> _WORK TO COMPLETE_
Write out, word for word, the first line of the data below and every line after it through the one containing "return tag(o, label, cat, group)".

> _SOURCE MATERIAL_
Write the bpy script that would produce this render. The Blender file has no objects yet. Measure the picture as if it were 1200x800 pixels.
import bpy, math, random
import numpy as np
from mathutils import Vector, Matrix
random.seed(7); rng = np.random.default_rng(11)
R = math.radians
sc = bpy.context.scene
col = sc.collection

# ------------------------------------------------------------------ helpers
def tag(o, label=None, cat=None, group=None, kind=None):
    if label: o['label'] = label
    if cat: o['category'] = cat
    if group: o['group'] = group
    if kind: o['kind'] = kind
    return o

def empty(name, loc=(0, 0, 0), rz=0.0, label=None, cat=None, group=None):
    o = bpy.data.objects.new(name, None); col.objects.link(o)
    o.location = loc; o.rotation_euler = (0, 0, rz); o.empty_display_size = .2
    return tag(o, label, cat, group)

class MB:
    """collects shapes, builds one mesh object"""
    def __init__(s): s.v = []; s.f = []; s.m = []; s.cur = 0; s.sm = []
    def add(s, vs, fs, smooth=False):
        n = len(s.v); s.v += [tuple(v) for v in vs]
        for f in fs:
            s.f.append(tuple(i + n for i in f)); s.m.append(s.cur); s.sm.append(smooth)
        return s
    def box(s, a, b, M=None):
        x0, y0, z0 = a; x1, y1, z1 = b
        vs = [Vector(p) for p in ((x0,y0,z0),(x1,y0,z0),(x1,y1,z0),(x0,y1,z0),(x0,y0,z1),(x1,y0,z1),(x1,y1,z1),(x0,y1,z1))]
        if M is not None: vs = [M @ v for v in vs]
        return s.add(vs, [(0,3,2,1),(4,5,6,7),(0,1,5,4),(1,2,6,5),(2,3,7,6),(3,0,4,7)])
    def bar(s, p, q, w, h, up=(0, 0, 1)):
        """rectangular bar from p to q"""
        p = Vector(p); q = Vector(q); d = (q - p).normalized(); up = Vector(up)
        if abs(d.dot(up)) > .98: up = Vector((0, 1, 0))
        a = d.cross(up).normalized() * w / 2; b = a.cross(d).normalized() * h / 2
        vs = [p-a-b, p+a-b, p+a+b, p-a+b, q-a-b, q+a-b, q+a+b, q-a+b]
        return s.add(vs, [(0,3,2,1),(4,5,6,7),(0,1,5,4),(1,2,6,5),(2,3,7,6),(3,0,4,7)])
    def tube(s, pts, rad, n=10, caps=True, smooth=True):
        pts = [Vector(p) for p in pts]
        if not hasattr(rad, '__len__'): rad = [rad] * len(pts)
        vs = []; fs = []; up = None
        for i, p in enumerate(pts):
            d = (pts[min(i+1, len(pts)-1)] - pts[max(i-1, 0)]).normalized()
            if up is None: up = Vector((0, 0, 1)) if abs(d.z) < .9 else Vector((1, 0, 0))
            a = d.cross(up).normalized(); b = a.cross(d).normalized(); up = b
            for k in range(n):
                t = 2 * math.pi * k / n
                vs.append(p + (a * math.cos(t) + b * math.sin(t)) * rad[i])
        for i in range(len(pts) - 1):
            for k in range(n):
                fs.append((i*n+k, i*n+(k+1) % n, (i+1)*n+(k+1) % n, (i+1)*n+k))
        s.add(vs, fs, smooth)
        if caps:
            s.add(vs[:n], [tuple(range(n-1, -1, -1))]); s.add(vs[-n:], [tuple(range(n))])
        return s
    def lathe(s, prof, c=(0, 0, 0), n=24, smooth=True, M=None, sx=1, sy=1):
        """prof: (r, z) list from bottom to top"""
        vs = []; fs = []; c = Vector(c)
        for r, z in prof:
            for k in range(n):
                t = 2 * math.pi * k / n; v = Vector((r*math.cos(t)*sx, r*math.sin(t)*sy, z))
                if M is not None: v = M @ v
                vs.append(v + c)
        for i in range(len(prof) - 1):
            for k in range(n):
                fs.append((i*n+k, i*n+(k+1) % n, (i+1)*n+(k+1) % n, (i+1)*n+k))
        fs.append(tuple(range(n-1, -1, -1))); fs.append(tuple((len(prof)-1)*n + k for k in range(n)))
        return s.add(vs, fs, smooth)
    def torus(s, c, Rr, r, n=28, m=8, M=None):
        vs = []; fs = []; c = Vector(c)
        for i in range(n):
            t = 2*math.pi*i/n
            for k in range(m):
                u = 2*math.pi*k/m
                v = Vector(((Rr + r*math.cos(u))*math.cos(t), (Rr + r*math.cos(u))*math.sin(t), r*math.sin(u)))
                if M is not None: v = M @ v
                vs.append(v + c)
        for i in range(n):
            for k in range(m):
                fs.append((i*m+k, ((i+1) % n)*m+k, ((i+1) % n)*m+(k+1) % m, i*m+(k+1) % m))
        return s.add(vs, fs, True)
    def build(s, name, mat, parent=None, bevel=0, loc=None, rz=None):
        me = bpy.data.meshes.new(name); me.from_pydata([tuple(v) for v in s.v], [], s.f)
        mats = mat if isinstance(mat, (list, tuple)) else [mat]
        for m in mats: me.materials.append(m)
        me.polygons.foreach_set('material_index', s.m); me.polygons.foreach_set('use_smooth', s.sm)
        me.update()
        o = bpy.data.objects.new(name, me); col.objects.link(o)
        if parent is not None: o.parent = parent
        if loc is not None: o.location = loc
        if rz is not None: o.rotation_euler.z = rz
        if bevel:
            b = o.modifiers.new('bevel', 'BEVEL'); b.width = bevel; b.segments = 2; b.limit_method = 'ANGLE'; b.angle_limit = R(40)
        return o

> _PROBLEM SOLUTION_
Write the bpy script that would produce this render. The Blender file has no objects yet. Measure the picture as if it were 1200x800 pixels.
import bpy, math, random
import numpy as np
from mathutils import Vector, Matrix
random.seed(7); rng = np.random.default_rng(11)
R = math.radians
sc = bpy.context.scene
col = sc.collection

# ------------------------------------------------------------------ helpers
def tag(o, label=None, cat=None, group=None, kind=None):
    if label: o['label'] = label
    if cat: o['category'] = cat
    if group: o['group'] = group
    if kind: o['kind'] = kind
    return o

def empty(name, loc=(0, 0, 0), rz=0.0, label=None, cat=None, group=None):
    o = bpy.data.objects.new(name, None); col.objects.link(o)
    o.location = loc; o.rotation_euler = (0, 0, rz); o.empty_display_size = .2
    return tag(o, label, cat, group)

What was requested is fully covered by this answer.